También vale dedicar algunas palabras a los aliados de la Unión Soviética. Los territorios donde el Ejército Rojo lanzaba sus operaciones militares, las direcciones de sus ofensivas y las zonas de ocupación habían sido coordinadas de antemano por los dirigentes de la campaña. Sin embargo, los aliados no siempre cumplían lo acordado.
Por ejemplo, los batallones del 25º Ejército del coronel general Iván Chistiakov se habían acercado a la parte norte de Seúl y durante dos días permanecieron en ese lugar esperando que llegaran las tropas estadounidenses y se establecieran en esa zona, que era de su responsabilidad.

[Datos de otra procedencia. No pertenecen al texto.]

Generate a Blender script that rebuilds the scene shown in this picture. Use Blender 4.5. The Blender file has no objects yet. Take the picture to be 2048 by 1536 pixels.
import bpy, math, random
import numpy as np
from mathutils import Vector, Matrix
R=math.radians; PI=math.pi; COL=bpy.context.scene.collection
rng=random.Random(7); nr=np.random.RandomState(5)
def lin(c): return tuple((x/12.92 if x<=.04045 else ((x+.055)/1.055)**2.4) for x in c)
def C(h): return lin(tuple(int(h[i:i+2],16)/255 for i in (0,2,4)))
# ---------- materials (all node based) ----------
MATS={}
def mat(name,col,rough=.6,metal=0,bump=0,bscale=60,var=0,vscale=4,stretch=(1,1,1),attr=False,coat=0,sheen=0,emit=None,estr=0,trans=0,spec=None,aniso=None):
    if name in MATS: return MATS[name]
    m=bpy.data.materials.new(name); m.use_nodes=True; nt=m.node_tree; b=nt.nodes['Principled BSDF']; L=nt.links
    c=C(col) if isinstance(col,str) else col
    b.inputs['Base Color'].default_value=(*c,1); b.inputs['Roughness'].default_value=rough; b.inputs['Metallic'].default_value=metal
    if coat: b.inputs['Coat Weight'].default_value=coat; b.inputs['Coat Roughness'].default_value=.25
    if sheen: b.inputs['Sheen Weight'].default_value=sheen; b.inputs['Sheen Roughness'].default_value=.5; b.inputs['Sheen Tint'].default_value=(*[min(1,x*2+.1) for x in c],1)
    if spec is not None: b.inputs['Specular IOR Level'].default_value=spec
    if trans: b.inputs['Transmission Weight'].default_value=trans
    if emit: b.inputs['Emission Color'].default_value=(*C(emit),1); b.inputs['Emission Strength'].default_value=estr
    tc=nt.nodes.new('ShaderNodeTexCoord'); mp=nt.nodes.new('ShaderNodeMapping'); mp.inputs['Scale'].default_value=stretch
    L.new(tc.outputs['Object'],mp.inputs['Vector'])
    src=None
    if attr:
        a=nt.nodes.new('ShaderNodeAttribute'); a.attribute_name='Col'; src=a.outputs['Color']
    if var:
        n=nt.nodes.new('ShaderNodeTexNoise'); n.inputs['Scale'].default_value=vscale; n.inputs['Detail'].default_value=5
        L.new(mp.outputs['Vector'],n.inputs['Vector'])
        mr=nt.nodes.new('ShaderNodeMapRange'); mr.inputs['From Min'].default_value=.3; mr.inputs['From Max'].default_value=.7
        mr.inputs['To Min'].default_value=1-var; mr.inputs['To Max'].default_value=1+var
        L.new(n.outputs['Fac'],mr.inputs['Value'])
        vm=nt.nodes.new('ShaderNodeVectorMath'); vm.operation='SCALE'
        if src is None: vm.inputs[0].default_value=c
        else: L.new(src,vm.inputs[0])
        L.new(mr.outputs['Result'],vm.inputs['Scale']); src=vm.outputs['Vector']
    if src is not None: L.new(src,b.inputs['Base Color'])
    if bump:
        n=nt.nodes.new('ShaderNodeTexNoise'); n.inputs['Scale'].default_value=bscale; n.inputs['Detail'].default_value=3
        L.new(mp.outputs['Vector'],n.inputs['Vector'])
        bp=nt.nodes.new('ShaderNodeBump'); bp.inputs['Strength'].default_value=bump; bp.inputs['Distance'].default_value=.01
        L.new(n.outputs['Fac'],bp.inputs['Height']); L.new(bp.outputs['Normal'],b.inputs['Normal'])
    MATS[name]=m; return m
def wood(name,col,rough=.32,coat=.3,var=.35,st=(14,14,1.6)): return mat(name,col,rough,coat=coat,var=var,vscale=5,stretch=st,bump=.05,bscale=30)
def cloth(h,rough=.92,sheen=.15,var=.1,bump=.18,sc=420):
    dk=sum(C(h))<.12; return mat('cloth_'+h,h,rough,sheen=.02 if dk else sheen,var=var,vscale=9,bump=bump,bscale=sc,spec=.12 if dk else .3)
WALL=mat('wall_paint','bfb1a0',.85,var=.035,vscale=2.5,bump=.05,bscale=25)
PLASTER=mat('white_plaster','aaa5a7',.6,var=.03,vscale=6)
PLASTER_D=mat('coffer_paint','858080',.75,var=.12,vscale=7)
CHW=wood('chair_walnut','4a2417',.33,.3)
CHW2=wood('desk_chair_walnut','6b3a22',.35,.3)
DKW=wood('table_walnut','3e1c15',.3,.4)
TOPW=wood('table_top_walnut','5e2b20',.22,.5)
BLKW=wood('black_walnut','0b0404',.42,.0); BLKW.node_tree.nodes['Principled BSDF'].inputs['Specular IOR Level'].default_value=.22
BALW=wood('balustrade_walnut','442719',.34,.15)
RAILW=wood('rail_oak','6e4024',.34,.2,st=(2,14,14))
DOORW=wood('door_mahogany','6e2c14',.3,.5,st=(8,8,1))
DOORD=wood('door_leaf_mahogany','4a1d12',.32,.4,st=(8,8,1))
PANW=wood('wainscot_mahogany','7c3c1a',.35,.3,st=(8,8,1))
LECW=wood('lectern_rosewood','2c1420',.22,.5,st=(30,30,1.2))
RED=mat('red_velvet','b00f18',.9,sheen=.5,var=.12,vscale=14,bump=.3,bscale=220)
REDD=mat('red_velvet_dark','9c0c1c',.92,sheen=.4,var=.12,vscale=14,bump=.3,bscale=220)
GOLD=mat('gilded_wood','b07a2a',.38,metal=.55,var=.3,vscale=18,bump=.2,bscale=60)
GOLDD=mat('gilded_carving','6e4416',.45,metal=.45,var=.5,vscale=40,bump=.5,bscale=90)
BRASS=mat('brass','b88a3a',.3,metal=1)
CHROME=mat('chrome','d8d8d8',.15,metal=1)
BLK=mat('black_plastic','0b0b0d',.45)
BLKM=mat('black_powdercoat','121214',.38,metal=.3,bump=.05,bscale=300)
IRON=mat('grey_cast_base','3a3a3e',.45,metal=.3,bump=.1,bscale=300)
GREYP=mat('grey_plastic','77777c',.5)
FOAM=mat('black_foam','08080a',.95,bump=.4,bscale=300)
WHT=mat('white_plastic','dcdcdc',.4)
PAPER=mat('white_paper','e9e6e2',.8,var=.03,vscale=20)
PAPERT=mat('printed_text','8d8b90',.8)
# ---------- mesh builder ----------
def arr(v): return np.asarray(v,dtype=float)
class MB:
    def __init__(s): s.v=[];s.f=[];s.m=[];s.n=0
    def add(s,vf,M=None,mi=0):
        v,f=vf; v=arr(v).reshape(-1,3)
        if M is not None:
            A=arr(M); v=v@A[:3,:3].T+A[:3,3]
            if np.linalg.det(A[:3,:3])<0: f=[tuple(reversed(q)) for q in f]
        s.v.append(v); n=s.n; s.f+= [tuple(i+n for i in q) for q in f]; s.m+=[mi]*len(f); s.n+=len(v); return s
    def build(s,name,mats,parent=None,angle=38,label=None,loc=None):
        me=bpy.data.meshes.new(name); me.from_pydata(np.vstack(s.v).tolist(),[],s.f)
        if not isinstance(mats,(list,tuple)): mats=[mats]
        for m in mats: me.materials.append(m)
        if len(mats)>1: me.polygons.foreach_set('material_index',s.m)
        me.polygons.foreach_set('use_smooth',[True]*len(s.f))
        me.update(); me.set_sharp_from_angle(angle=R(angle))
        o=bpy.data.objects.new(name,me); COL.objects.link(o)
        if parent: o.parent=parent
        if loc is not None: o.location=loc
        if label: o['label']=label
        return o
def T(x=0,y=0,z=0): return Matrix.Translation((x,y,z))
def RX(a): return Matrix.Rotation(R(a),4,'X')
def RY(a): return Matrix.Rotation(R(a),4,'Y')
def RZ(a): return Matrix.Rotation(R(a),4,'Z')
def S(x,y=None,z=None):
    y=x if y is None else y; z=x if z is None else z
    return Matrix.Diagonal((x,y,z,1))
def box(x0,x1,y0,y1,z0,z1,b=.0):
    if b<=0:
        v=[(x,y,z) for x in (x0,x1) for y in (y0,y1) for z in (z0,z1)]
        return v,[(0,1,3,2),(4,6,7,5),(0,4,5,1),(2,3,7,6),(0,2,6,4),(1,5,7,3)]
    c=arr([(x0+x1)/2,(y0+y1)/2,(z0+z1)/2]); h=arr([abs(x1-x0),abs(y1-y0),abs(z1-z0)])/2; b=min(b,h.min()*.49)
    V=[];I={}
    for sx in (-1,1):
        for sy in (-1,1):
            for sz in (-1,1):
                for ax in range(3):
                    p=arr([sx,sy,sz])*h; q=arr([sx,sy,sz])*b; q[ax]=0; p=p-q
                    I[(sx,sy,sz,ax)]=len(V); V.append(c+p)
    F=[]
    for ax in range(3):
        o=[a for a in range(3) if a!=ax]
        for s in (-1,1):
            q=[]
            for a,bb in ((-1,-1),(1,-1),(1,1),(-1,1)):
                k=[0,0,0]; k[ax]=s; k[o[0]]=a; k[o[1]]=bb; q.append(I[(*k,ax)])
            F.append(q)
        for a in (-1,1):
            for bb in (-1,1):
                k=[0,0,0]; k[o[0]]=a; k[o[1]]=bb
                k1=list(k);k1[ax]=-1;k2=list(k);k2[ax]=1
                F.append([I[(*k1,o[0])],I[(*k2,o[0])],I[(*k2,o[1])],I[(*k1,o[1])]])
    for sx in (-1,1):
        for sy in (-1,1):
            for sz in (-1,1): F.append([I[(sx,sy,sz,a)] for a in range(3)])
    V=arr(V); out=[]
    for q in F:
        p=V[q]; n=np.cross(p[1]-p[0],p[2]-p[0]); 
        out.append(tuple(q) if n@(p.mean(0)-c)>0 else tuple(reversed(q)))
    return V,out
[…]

También, cuando las unidades del 39º Ejercito Rojo habían alcanzado Port Arthur, los norteamericanos intentaron desembarcarse en la costa para ocupar una línea de defensa muy ventajosa estratégicamente. En esa situación, los soldados soviéticos se vieron obligados a disparar - al aire, por supuesto- para echar a los «visitantes».
Estados Unidos, además, no cumplió su compromiso de compartir con el Ejército Rojo la ocupación de Hokkaido. Lo habían acordado los dirigentes de EE UU, Inglaterra y Rusia, pero el general Douglas MacArthur, que tenía bastante influencia sobre Harry Truman, se opuso rotundamente a la participación de la URSS. Como consecuencia, las tropas soviéticas no llegaron a pisar el suelo japonés. A su vez, Moscú no le permitió al Pentágono emplazar sus bases militares en las islas Kuriles. Si no, luego resultaría sumamente difícil echarlas de allí.
Sea como sea, si nos ponemos a pensar en los resultados de la Segunda Guerra Mundial, se impone una importante conclusión. Los países más industrializados del mundo son capaces de vencer cualquier mal común, como el que fueron el nazismo alemán y el militarismo japonés a mediados del siglo pasado y hoy es el terrorismo internacional. Pero lo conseguirán sólo si actúan juntos y cooperan unos a otros.
Sin esta solidaridad, libre de coyuntura pasajera y política egoísta, cada uno por sí solo está condenado a fracasar. Pero todos juntos, somos invencibles.